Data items

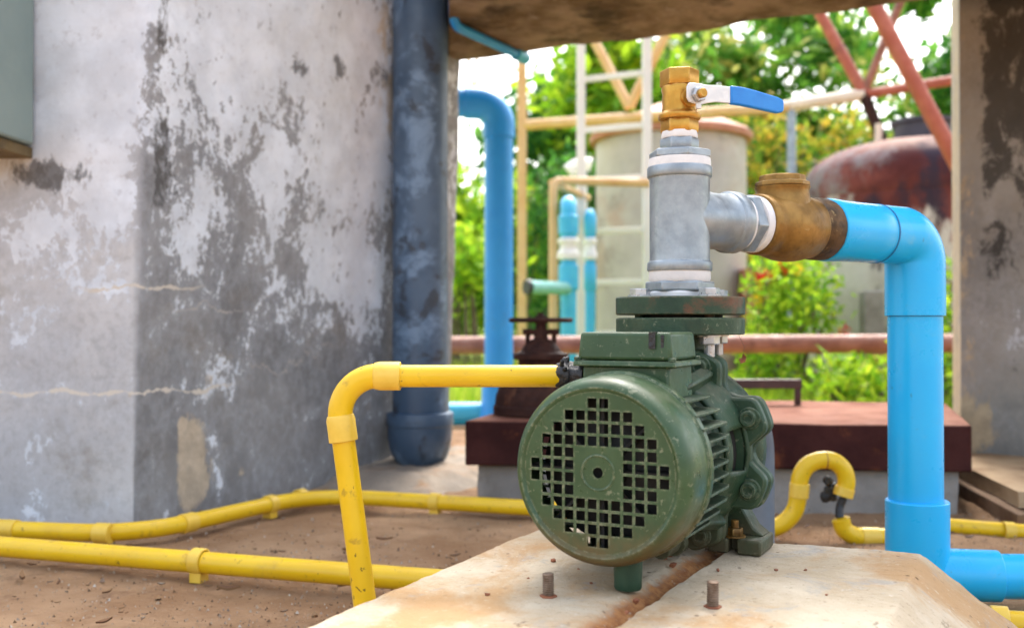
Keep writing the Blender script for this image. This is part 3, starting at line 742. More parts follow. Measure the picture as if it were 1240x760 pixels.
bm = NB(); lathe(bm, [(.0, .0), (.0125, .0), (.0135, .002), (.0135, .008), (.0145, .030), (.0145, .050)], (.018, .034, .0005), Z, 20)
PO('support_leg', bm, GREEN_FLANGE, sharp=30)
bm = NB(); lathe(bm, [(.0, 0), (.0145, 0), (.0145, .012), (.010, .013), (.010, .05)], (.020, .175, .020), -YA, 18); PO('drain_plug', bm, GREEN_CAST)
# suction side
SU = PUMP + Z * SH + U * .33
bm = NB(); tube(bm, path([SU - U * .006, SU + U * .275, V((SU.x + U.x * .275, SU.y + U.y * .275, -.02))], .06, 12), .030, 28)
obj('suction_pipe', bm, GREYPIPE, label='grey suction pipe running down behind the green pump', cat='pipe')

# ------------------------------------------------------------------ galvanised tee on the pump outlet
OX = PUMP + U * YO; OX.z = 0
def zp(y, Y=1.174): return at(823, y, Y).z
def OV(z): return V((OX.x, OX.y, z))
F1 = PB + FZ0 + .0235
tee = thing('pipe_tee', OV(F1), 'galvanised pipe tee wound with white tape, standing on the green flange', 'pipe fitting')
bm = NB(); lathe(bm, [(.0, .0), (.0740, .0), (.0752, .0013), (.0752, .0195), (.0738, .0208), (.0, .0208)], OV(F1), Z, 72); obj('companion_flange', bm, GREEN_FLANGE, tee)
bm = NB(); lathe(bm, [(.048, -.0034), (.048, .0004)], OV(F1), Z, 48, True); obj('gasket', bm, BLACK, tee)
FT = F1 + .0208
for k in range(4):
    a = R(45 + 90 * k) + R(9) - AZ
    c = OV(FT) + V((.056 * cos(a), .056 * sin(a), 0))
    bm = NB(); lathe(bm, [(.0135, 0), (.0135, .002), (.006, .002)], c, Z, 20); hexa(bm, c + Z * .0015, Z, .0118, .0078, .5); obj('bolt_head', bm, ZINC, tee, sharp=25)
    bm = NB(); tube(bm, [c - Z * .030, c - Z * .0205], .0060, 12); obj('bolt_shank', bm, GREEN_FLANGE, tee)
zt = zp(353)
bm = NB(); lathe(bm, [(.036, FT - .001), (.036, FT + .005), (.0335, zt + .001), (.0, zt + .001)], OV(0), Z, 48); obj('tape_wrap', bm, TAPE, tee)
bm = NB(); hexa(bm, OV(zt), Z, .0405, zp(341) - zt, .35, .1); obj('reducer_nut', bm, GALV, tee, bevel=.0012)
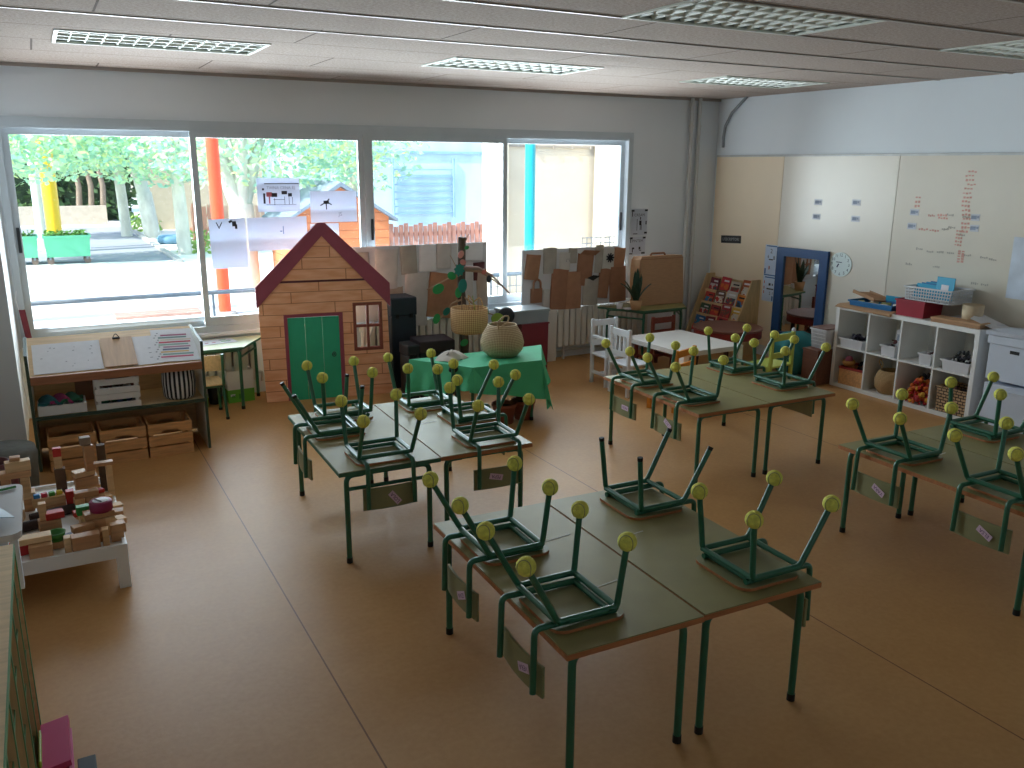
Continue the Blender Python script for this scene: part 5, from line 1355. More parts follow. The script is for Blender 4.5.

> [Required task]
From the opening line of the entries above to the line containing "obj('suction_pipe', bm, GREYPIPE, label='grey", please transcribe each line exactly, skipping every picture.

> [Correct response]
Keep writing the Blender script for this image. This is part 3, starting at line 742. More parts follow. Measure the picture as if it were 1240x760 pixels.
bm = NB(); lathe(bm, [(.0, .0), (.0125, .0), (.0135, .002), (.0135, .008), (.0145, .030), (.0145, .050)], (.018, .034, .0005), Z, 20)
PO('support_leg', bm, GREEN_FLANGE, sharp=30)
bm = NB(); lathe(bm, [(.0, 0), (.0145, 0), (.0145, .012), (.010, .013), (.010, .05)], (.020, .175, .020), -YA, 18); PO('drain_plug', bm, GREEN_CAST)
# suction side
SU = PUMP + Z * SH + U * .33
bm = NB(); tube(bm, path([SU - U * .006, SU + U * .275, V((SU.x + U.x * .275, SU.y + U.y * .275, -.02))], .06, 12), .030, 28)
obj('suction_pipe', bm, GREYPIPE, label='grey suction pipe running down behind the green pump', cat='pipe')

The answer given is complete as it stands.